• **TASK BRIEF**
Transcribe the whole listing without a single picture.

• **RECORDED INFORMATION**

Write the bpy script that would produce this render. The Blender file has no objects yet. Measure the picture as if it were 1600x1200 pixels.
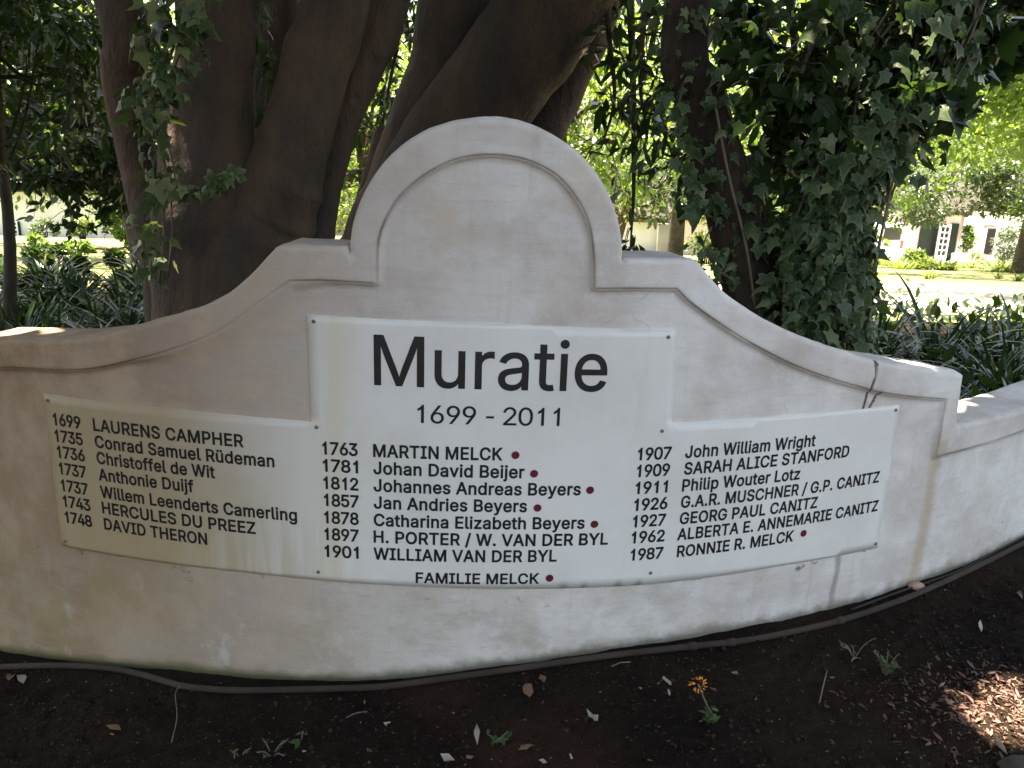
import bpy, bmesh, math, random
import numpy as np
from mathutils import Vector, Matrix, noise, geometry

C = bpy.context.scene
R2 = math.radians
random.seed(7)
rng = np.random.default_rng(7)

# ---------------------------------------------------------------- camera
CAM_Z, PITCH, ROLL, FPX = 1.5, 0.28176, 0.03378, 1332.2
camd = bpy.data.cameras.new("camera")
camd.sensor_width = 36.0
camd.lens = FPX / 1600 * 36.0
camd.clip_start, camd.clip_end = 0.05, 600
cam = bpy.data.objects.new("camera", camd)
CM = Matrix.Rotation(math.pi / 2 - PITCH, 3, 'X') @ Matrix.Rotation(ROLL, 3, 'Z')
cam.matrix_world = Matrix.Translation((0, 0, CAM_Z)) @ CM.to_4x4()
C.collection.objects.link(cam)
C.camera = cam

# ---------------------------------------------------------------- light
SUN_DIR = Vector((-0.15, 0.21, 0.966)).normalized()      # towards the sun
SUN_EL = math.asin(SUN_DIR.z)
SUN_AZ = math.atan2(SUN_DIR.x, SUN_DIR.y)
W = bpy.data.worlds.new("World")
C.world = W
W.use_nodes = True
wn = W.node_tree
sky = wn.nodes.new('ShaderNodeTexSky')
sky.sky_type = 'NISHITA'
sky.sun_disc = False
sky.sun_elevation = SUN_EL
sky.sun_rotation = SUN_AZ
sky.dust_density = 3.0
sky.ozone_density = 0.6
bg = wn.nodes['Background']
bg.inputs['Strength'].default_value = 0.06
wn.links.new(sky.outputs[0], bg.inputs[0])
sund = bpy.data.lights.new("sun", 'SUN')
sund.energy = 3.8
sund.angle = R2(0.53)
sund.color = (1.0, 0.95, 0.86)
sun = bpy.data.objects.new("sun", sund)
sun.rotation_euler = SUN_DIR.to_track_quat('Z', 'Y').to_euler()
sun.location = (0, 0, 30)
C.collection.objects.link(sun)
C.view_settings.view_transform = 'Standard'
C.view_settings.look = 'None'
C.view_settings.gamma = 1.0
C.view_settings.exposure = 3.55
C.view_settings.use_white_balance = True            # camera balanced for open shade
C.view_settings.white_balance_temperature = 8250
C.view_settings.white_balance_tint = 10
C.render.engine = 'CYCLES'
C.cycles.max_bounces = 7
C.cycles.diffuse_bounces = 4
C.cycles.glossy_bounces = 2
C.cycles.transmission_bounces = 4
C.cycles.transparent_max_bounces = 4
C.cycles.sample_clamp_indirect = 6.0

# ---------------------------------------------------------------- helpers
def tag(o, label=None, cat=None, group=None, kind=None):
    if label: o["label"] = label
    if cat: o["category"] = cat
    if group: o["group"] = group
    if kind: o["kind"] = kind
    return o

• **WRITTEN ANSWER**
Write the bpy script that would produce this render. The Blender file has no objects yet. Measure the picture as if it were 1600x1200 pixels.
import bpy, bmesh, math, random
import numpy as np
from mathutils import Vector, Matrix, noise, geometry

C = bpy.context.scene
R2 = math.radians
random.seed(7)
rng = np.random.default_rng(7)

# ---------------------------------------------------------------- camera
CAM_Z, PITCH, ROLL, FPX = 1.5, 0.28176, 0.03378, 1332.2
camd = bpy.data.cameras.new("camera")
camd.sensor_width = 36.0
camd.lens = FPX / 1600 * 36.0
camd.clip_start, camd.clip_end = 0.05, 600
cam = bpy.data.objects.new("camera", camd)
CM = Matrix.Rotation(math.pi / 2 - PITCH, 3, 'X') @ Matrix.Rotation(ROLL, 3, 'Z')
cam.matrix_world = Matrix.Translation((0, 0, CAM_Z)) @ CM.to_4x4()
C.collection.objects.link(cam)
C.camera = cam

# ---------------------------------------------------------------- light
SUN_DIR = Vector((-0.15, 0.21, 0.966)).normalized()      # towards the sun
SUN_EL = math.asin(SUN_DIR.z)
SUN_AZ = math.atan2(SUN_DIR.x, SUN_DIR.y)
W = bpy.data.worlds.new("World")
C.world = W
W.use_nodes = True
wn = W.node_tree
sky = wn.nodes.new('ShaderNodeTexSky')
sky.sky_type = 'NISHITA'
sky.sun_disc = False
sky.sun_elevation = SUN_EL
sky.sun_rotation = SUN_AZ
sky.dust_density = 3.0
sky.ozone_density = 0.6
bg = wn.nodes['Background']
bg.inputs['Strength'].default_value = 0.06
wn.links.new(sky.outputs[0], bg.inputs[0])
sund = bpy.data.lights.new("sun", 'SUN')
sund.energy = 3.8
sund.angle = R2(0.53)
sund.color = (1.0, 0.95, 0.86)
sun = bpy.data.objects.new("sun", sund)
sun.rotation_euler = SUN_DIR.to_track_quat('Z', 'Y').to_euler()
sun.location = (0, 0, 30)
C.collection.objects.link(sun)
C.view_settings.view_transform = 'Standard'
C.view_settings.look = 'None'
C.view_settings.gamma = 1.0
C.view_settings.exposure = 3.55
C.view_settings.use_white_balance = True            # camera balanced for open shade
C.view_settings.white_balance_temperature = 8250
C.view_settings.white_balance_tint = 10
C.render.engine = 'CYCLES'
C.cycles.max_bounces = 7
C.cycles.diffuse_bounces = 4
C.cycles.glossy_bounces = 2
C.cycles.transmission_bounces = 4
C.cycles.transparent_max_bounces = 4
C.cycles.sample_clamp_indirect = 6.0

# ---------------------------------------------------------------- helpers
def tag(o, label=None, cat=None, group=None, kind=None):
    if label: o["label"] = label
    if cat: o["category"] = cat
    if group: o["group"] = group
    if kind: o["kind"] = kind
    return o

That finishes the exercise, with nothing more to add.